Performance Management Season is Over - Let's Never Do That Again
If you’re like many of our members, your company is just coming out of yet another annual performance management cycle. And if you’re like most managers well, anywhere, you’re thinking wow, that took a lot of time and trouble. If you’re like a lot of employees, you’re bummed out about the whole experience you just had. And if you’re like me, you’re wondering… so… what did we get out of all that?
Chances are, you didn’t get much. 8% believe that traditional PM drives business value. 10% believe it a good use of time. 90% doubt they yield accurate assessment. CLC couldn’t find any connection between features of PM systems and employee performance.
So before we all go on to another year of the same ole, now is a great point in the year to reflect.
My own thinking has been shaped by HCI’s new course on how to do performance management in a fundamentally different way. It has all sorts of good things in it on the primacy of coaching, getting feedback right, and democratizing recognition.

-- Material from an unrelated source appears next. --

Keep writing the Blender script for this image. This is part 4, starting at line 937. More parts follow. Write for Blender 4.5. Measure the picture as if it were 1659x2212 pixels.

But I want to focus on something else about performance management.
Done right, and thought about more holistically, PM can be THE best arrow in your quiver for communicating and aligning a common strategy and vision throughout the organization. It can be invaluable for aligning a global, dispersed or remote workforce. In short, it can do a lot more than document performance gaps. But it has to be done right. And it has to be rethought- not as an isolated process within HR. But as a tool that hits all of talent management’s objectives.

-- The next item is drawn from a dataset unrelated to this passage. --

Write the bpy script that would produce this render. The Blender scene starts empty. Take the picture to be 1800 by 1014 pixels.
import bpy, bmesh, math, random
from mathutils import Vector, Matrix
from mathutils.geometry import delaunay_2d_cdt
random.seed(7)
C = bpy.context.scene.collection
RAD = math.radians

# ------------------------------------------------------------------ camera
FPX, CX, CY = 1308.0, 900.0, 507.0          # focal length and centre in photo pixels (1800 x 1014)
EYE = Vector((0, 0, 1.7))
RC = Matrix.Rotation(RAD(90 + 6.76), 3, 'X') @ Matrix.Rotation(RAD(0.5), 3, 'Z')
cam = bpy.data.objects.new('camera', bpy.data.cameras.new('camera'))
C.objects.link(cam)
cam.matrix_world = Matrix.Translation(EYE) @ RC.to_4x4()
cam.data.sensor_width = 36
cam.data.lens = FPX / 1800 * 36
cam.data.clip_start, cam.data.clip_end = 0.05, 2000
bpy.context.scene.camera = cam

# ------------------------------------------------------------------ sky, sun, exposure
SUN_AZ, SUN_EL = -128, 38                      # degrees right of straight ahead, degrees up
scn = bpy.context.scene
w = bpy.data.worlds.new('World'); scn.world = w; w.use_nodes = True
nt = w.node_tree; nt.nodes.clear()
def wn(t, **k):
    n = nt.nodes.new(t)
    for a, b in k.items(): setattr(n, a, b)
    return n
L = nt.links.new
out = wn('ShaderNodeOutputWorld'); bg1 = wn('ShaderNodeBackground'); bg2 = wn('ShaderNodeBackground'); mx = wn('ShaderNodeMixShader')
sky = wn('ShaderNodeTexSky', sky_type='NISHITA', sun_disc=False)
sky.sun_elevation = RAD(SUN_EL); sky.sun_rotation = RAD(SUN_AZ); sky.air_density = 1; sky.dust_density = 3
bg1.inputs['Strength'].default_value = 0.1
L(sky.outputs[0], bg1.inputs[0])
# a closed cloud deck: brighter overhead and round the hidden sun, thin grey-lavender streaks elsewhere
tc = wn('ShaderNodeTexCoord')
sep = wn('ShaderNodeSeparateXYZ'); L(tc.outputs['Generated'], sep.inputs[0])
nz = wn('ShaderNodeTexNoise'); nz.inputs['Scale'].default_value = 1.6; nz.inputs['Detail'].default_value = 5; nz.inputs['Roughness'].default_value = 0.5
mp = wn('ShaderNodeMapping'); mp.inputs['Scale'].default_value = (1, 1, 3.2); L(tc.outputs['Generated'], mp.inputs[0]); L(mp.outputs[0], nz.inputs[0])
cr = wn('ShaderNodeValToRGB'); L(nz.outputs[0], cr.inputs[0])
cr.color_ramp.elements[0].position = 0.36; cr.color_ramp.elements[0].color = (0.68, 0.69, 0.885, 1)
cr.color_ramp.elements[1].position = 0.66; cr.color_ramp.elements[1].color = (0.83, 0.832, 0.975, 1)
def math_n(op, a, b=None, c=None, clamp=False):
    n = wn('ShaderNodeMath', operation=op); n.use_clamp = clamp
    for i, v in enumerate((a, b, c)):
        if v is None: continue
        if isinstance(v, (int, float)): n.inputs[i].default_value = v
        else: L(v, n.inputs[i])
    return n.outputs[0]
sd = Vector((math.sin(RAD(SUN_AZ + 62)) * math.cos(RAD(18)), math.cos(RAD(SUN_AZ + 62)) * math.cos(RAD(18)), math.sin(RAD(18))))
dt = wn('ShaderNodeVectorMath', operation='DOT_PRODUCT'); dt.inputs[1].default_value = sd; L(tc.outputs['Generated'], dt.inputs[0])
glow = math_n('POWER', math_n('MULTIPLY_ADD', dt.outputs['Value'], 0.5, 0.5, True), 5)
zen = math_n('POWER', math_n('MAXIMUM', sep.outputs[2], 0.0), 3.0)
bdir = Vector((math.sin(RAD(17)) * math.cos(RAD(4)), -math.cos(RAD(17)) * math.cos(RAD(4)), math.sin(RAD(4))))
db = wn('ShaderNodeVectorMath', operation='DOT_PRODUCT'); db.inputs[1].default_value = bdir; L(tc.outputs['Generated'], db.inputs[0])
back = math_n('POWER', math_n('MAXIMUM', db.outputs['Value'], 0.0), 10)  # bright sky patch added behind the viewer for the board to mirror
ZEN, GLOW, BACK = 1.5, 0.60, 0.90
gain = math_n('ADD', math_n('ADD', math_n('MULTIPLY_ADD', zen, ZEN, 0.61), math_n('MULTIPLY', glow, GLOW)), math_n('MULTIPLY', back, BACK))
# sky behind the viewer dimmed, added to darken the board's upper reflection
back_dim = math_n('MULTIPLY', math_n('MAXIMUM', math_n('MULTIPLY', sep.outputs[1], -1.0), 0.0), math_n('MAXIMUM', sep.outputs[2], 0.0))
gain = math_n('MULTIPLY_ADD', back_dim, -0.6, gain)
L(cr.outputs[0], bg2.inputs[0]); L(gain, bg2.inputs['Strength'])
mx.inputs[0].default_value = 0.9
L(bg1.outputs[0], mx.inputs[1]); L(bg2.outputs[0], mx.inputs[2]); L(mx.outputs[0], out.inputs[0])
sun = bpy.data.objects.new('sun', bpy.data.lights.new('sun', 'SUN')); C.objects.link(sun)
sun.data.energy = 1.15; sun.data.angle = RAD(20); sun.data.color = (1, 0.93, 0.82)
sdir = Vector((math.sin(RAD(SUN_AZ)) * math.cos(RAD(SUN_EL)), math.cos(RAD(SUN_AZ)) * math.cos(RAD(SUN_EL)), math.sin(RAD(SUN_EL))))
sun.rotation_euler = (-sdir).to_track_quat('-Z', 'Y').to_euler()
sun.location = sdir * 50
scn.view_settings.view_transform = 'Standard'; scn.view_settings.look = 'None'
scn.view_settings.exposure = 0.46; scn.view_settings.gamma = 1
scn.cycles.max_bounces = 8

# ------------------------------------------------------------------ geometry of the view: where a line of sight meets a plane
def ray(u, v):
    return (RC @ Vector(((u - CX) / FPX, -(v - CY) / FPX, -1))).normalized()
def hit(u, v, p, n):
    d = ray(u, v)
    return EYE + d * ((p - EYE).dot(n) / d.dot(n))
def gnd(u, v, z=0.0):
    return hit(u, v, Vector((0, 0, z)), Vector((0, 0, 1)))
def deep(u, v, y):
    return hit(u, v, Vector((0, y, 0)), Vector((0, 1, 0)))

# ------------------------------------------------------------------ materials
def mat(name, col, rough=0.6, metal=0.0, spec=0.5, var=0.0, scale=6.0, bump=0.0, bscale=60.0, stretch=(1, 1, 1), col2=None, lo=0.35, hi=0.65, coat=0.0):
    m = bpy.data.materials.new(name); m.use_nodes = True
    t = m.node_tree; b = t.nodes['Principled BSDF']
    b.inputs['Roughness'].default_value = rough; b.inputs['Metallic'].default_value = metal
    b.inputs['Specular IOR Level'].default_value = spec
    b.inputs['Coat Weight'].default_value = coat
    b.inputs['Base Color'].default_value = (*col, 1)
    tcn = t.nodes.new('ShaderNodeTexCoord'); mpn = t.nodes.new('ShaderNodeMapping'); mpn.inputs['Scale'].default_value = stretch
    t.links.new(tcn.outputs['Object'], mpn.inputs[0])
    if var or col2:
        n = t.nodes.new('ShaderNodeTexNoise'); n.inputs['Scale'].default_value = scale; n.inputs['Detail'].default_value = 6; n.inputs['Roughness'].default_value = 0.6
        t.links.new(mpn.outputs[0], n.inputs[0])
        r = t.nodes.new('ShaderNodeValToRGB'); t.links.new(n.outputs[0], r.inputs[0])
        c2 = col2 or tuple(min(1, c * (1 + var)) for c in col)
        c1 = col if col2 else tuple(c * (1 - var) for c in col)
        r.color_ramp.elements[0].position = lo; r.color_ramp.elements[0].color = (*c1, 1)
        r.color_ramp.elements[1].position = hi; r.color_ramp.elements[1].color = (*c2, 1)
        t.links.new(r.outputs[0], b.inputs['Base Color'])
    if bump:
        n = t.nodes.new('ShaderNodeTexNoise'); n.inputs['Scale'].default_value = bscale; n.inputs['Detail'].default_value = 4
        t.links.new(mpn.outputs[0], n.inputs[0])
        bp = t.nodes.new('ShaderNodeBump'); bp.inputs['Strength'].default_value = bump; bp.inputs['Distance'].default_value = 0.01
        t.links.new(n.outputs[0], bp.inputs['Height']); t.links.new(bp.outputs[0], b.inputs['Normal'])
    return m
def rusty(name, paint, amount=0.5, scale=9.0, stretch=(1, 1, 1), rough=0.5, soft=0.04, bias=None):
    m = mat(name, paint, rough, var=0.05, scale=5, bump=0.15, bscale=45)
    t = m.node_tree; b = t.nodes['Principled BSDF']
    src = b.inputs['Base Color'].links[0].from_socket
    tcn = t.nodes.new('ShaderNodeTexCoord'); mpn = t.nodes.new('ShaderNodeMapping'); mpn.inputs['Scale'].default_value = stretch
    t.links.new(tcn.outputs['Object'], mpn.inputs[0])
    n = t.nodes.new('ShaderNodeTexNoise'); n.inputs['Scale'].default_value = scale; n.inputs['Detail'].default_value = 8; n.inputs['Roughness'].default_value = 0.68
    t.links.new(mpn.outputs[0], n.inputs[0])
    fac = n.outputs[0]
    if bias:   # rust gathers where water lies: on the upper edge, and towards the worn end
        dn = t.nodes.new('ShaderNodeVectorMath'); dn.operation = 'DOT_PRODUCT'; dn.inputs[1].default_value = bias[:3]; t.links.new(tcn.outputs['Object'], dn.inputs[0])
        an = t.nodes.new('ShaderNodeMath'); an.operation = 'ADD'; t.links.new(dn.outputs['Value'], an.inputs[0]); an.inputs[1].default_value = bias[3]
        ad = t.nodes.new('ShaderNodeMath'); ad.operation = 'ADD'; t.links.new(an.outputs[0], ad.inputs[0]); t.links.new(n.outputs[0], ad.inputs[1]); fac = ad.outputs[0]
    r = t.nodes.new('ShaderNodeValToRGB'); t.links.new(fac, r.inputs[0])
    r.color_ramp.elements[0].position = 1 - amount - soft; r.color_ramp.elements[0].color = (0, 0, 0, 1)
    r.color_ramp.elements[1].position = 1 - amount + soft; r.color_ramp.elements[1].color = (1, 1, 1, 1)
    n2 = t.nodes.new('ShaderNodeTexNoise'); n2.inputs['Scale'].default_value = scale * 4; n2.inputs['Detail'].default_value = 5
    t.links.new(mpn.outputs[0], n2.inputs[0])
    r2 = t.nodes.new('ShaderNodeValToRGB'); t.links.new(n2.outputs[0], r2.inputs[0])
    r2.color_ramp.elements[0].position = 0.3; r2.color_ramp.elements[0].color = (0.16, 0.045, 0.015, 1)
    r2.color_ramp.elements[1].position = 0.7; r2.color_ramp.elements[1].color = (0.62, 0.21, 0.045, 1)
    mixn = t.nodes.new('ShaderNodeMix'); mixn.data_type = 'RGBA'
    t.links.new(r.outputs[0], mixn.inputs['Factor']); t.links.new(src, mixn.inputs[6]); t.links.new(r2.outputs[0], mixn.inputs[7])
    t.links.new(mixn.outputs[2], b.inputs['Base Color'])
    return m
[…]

To explore this idea, I’d invite you and a colleague who works on PM directly to both take a class with us. If you're working on PM yourself, you’ll find it invaluable.
But if you work on any of the other things PM can touch and transform (engagement, retention, alignment, buy-in, culture, etc.) you’ll learn how other companies are using non-traditional PM to achieve their objectives. And you’ll both be better off- as will your company.
One more note. We recently stopped doing traditional PM at HCI in favor of this new approach, and I have never been happier with the process.